Task instructions
Output every line below exactly.
::: Supplied material :::
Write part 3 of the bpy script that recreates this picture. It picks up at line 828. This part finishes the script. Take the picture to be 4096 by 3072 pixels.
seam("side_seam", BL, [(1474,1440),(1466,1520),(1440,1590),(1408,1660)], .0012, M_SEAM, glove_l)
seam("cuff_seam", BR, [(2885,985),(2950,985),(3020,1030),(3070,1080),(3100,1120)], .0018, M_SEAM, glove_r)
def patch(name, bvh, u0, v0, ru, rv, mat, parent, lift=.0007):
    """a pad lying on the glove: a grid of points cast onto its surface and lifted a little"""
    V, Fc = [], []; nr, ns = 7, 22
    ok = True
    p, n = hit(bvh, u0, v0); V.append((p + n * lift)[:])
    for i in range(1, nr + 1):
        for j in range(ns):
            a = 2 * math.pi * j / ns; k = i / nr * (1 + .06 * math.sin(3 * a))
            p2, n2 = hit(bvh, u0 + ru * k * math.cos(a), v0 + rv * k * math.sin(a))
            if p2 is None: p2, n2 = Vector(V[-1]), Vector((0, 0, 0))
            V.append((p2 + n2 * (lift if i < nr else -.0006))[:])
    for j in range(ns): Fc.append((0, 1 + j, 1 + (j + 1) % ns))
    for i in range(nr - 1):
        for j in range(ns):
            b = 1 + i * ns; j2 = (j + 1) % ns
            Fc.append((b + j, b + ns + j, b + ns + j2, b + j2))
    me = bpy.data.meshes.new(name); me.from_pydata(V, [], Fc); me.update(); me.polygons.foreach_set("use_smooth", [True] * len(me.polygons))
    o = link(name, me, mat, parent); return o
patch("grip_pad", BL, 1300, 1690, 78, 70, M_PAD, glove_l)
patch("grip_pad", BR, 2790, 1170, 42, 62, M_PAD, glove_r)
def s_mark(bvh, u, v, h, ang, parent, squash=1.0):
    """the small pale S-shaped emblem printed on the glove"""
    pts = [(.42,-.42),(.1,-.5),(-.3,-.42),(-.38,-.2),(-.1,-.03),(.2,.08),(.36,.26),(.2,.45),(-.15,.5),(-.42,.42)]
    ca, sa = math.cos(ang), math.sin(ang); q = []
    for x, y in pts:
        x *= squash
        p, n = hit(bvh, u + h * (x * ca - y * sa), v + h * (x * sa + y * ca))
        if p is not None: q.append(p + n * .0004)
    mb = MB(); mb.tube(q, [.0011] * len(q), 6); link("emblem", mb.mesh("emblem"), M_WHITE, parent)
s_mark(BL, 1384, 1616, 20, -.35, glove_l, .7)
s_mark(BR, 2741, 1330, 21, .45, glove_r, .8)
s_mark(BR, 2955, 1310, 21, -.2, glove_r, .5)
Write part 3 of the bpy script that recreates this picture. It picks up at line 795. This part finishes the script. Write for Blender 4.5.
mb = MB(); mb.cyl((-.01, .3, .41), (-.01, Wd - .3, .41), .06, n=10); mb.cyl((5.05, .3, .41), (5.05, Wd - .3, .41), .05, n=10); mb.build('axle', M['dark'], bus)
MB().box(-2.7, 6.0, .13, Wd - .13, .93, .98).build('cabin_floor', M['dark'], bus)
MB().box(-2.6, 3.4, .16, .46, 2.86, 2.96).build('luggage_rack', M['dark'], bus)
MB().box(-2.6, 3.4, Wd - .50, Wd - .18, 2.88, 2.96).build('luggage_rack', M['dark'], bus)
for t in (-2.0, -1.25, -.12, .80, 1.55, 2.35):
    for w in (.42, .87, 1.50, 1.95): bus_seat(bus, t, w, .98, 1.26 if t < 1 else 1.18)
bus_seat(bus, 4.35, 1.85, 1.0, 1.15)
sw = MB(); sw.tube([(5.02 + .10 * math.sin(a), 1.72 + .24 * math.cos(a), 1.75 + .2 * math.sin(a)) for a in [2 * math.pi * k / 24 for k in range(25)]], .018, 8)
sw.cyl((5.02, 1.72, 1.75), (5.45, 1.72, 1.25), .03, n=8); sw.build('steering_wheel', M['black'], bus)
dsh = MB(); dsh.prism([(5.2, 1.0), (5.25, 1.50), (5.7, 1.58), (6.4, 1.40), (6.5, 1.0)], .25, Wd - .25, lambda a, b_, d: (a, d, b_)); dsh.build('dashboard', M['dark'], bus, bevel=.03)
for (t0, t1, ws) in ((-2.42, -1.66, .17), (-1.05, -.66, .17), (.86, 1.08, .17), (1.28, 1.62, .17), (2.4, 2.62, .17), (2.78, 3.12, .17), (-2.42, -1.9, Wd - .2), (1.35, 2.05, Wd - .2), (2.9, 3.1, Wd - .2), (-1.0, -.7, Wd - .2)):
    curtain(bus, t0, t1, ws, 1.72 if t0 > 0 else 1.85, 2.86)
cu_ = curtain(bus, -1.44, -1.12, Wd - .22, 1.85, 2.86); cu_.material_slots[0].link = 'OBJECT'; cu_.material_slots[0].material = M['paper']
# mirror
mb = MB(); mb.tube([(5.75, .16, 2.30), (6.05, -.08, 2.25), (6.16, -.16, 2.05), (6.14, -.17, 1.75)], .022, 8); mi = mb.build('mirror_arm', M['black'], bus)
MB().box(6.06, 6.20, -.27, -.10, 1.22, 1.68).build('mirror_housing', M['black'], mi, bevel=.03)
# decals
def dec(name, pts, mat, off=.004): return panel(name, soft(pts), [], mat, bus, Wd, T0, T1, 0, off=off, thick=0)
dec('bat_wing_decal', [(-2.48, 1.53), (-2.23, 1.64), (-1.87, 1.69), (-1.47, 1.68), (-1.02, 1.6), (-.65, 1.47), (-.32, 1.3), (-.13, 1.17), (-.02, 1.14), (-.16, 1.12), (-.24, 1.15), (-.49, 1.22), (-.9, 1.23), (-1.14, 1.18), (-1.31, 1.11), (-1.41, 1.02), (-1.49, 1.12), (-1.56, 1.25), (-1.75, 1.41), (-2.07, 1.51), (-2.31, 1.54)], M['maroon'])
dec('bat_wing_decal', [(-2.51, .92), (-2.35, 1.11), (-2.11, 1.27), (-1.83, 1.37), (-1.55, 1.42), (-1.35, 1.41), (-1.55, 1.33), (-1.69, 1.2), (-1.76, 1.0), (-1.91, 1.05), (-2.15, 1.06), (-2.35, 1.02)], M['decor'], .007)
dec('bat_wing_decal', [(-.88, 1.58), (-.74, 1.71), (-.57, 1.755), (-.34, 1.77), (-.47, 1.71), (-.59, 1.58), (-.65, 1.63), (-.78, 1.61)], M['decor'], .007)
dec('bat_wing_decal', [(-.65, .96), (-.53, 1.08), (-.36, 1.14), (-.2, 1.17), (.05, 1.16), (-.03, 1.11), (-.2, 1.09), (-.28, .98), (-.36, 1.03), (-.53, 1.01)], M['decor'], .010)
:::
Solution
Write part 3 of the bpy script that recreates this picture. It picks up at line 828. This part finishes the script. Take the picture to be 4096 by 3072 pixels.
seam("side_seam", BL, [(1474,1440),(1466,1520),(1440,1590),(1408,1660)], .0012, M_SEAM, glove_l)
seam("cuff_seam", BR, [(2885,985),(2950,985),(3020,1030),(3070,1080),(3100,1120)], .0018, M_SEAM, glove_r)
def patch(name, bvh, u0, v0, ru, rv, mat, parent, lift=.0007):
    """a pad lying on the glove: a grid of points cast onto its surface and lifted a little"""
    V, Fc = [], []; nr, ns = 7, 22
    ok = True
    p, n = hit(bvh, u0, v0); V.append((p + n * lift)[:])
    for i in range(1, nr + 1):
        for j in range(ns):
            a = 2 * math.pi * j / ns; k = i / nr * (1 + .06 * math.sin(3 * a))
            p2, n2 = hit(bvh, u0 + ru * k * math.cos(a), v0 + rv * k * math.sin(a))
            if p2 is None: p2, n2 = Vector(V[-1]), Vector((0, 0, 0))
            V.append((p2 + n2 * (lift if i < nr else -.0006))[:])
    for j in range(ns): Fc.append((0, 1 + j, 1 + (j + 1) % ns))
    for i in range(nr - 1):
        for j in range(ns):
            b = 1 + i * ns; j2 = (j + 1) % ns
            Fc.append((b + j, b + ns + j, b + ns + j2, b + j2))
    me = bpy.data.meshes.new(name); me.from_pydata(V, [], Fc); me.update(); me.polygons.foreach_set("use_smooth", [True] * len(me.polygons))
    o = link(name, me, mat, parent); return o
patch("grip_pad", BL, 1300, 1690, 78, 70, M_PAD, glove_l)
patch("grip_pad", BR, 2790, 1170, 42, 62, M_PAD, glove_r)
def s_mark(bvh, u, v, h, ang, parent, squash=1.0):
    """the small pale S-shaped emblem printed on the glove"""
    pts = [(.42,-.42),(.1,-.5),(-.3,-.42),(-.38,-.2),(-.1,-.03),(.2,.08),(.36,.26),(.2,.45),(-.15,.5),(-.42,.42)]
    ca, sa = math.cos(ang), math.sin(ang); q = []
    for x, y in pts:
        x *= squash
        p, n = hit(bvh, u + h * (x * ca - y * sa), v + h * (x * sa + y * ca))
        if p is not None: q.append(p + n * .0004)
    mb = MB(); mb.tube(q, [.0011] * len(q), 6); link("emblem", mb.mesh("emblem"), M_WHITE, parent)
s_mark(BL, 1384, 1616, 20, -.35, glove_l, .7)
s_mark(BR, 2741, 1330, 21, .45, glove_r, .8)
s_mark(BR, 2955, 1310, 21, -.2, glove_r, .5)
Write part 3 of the bpy script that recreates this picture. It picks up at line 795. This part finishes the script. Write for Blender 4.5.
mb = MB(); mb.cyl((-.01, .3, .41), (-.01, Wd - .3, .41), .06, n=10); mb.cyl((5.05, .3, .41), (5.05, Wd - .3, .41), .05, n=10); mb.build('axle', M['dark'], bus)
MB().box(-2.7, 6.0, .13, Wd - .13, .93, .98).build('cabin_floor', M['dark'], bus)
MB().box(-2.6, 3.4, .16, .46, 2.86, 2.96).build('luggage_rack', M['dark'], bus)
MB().box(-2.6, 3.4, Wd - .50, Wd - .18, 2.88, 2.96).build('luggage_rack', M['dark'], bus)
for t in (-2.0, -1.25, -.12, .80, 1.55, 2.35):
    for w in (.42, .87, 1.50, 1.95): bus_seat(bus, t, w, .98, 1.26 if t < 1 else 1.18)
bus_seat(bus, 4.35, 1.85, 1.0, 1.15)
sw = MB(); sw.tube([(5.02 + .10 * math.sin(a), 1.72 + .24 * math.cos(a), 1.75 + .2 * math.sin(a)) for a in [2 * math.pi * k / 24 for k in range(25)]], .018, 8)
sw.cyl((5.02, 1.72, 1.75), (5.45, 1.72, 1.25), .03, n=8); sw.build('steering_wheel', M['black'], bus)
dsh = MB(); dsh.prism([(5.2, 1.0), (5.25, 1.50), (5.7, 1.58), (6.4, 1.40), (6.5, 1.0)], .25, Wd - .25, lambda a, b_, d: (a, d, b_)); dsh.build('dashboard', M['dark'], bus, bevel=.03)
for (t0, t1, ws) in ((-2.42, -1.66, .17), (-1.05, -.66, .17), (.86, 1.08, .17), (1.28, 1.62, .17), (2.4, 2.62, .17), (2.78, 3.12, .17), (-2.42, -1.9, Wd - .2), (1.35, 2.05, Wd - .2), (2.9, 3.1, Wd - .2), (-1.0, -.7, Wd - .2)):
    curtain(bus, t0, t1, ws, 1.72 if t0 > 0 else 1.85, 2.86)
cu_ = curtain(bus, -1.44, -1.12, Wd - .22, 1.85, 2.86); cu_.material_slots[0].link = 'OBJECT'; cu_.material_slots[0].material = M['paper']
# mirror
mb = MB(); mb.tube([(5.75, .16, 2.30), (6.05, -.08, 2.25), (6.16, -.16, 2.05), (6.14, -.17, 1.75)], .022, 8); mi = mb.build('mirror_arm', M['black'], bus)
MB().box(6.06, 6.20, -.27, -.10, 1.22, 1.68).build('mirror_housing', M['black'], mi, bevel=.03)
# decals
def dec(name, pts, mat, off=.004): return panel(name, soft(pts), [], mat, bus, Wd, T0, T1, 0, off=off, thick=0)
dec('bat_wing_decal', [(-2.48, 1.53), (-2.23, 1.64), (-1.87, 1.69), (-1.47, 1.68), (-1.02, 1.6), (-.65, 1.47), (-.32, 1.3), (-.13, 1.17), (-.02, 1.14), (-.16, 1.12), (-.24, 1.15), (-.49, 1.22), (-.9, 1.23), (-1.14, 1.18), (-1.31, 1.11), (-1.41, 1.02), (-1.49, 1.12), (-1.56, 1.25), (-1.75, 1.41), (-2.07, 1.51), (-2.31, 1.54)], M['maroon'])
dec('bat_wing_decal', [(-2.51, .92), (-2.35, 1.11), (-2.11, 1.27), (-1.83, 1.37), (-1.55, 1.42), (-1.35, 1.41), (-1.55, 1.33), (-1.69, 1.2), (-1.76, 1.0), (-1.91, 1.05), (-2.15, 1.06), (-2.35, 1.02)], M['decor'], .007)
dec('bat_wing_decal', [(-.88, 1.58), (-.74, 1.71), (-.57, 1.755), (-.34, 1.77), (-.47, 1.71), (-.59, 1.58), (-.65, 1.63), (-.78, 1.61)], M['decor'], .007)
dec('bat_wing_decal', [(-.65, .96), (-.53, 1.08), (-.36, 1.14), (-.2, 1.17), (.05, 1.16), (-.03, 1.11), (-.2, 1.09), (-.28, .98), (-.36, 1.03), (-.53, 1.01)], M['decor'], .010)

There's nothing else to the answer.